People love to be flattered, but false praise teaches us nothing of value. We remain at our current level of competency, or perhaps even slack off a little under the impression that we are more skilled than we really are. On the other hand, the person who comes along and politely advises us “You’re doing that wrong; let me show you how you need to do it” is generally quite unwelcome. I have found it quite difficult to train older men for this reason. Correcting them bruises their egos, and they often double down on their error rather than thanking you for pointing them in the right direction, at least initially. Women, I have observed, are generally more accepting of correction, at least in places of business. The kitchen is another story.

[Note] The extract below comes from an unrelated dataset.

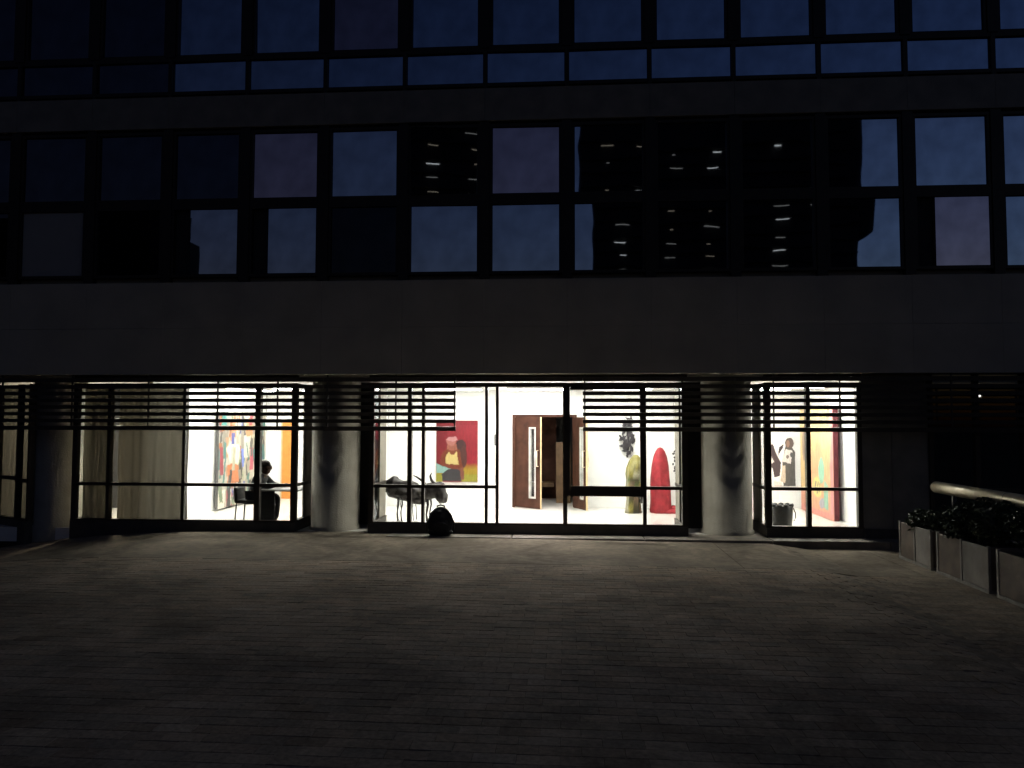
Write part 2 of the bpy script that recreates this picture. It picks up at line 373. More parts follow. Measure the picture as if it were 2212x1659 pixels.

But all this is our initial reaction to criticism or praise. Time factors into our assessment of a stern rebuke or a glowing review in a big way. Notice that it is “afterward” that the rebuker comes to be favored, not at the time he does his rebuking. When you see that the co-worker beside you has accepted the same piece of corrective advice you blithely ignored, and that he is now doubling your output, you tend to quietly look over his shoulder to see what he’s doing differently than you are. In contrast, the flatterer eventually loses his appeal as a source of praise. His audience comes to realize that any opinion he expresses is essentially valueless because he is only telling us what we want to hear.

One particular Bible story bear this out: Hushai’s advice flattered Absalom, offering him a way to win an impressive-looking victory that might commend his wisdom to the people of Israel. Of course he followed it. It was also deliberately misleading. In hindsight, Ahithophel’s counsel of pursuing a more limited victory to better long-term effect was the right way to go, but by the time this was recognized, Ahithophel was in no position to benefit, having died by his own hand before he could be executed for treason.

You can bet a young Solomon heard and remembered that tale.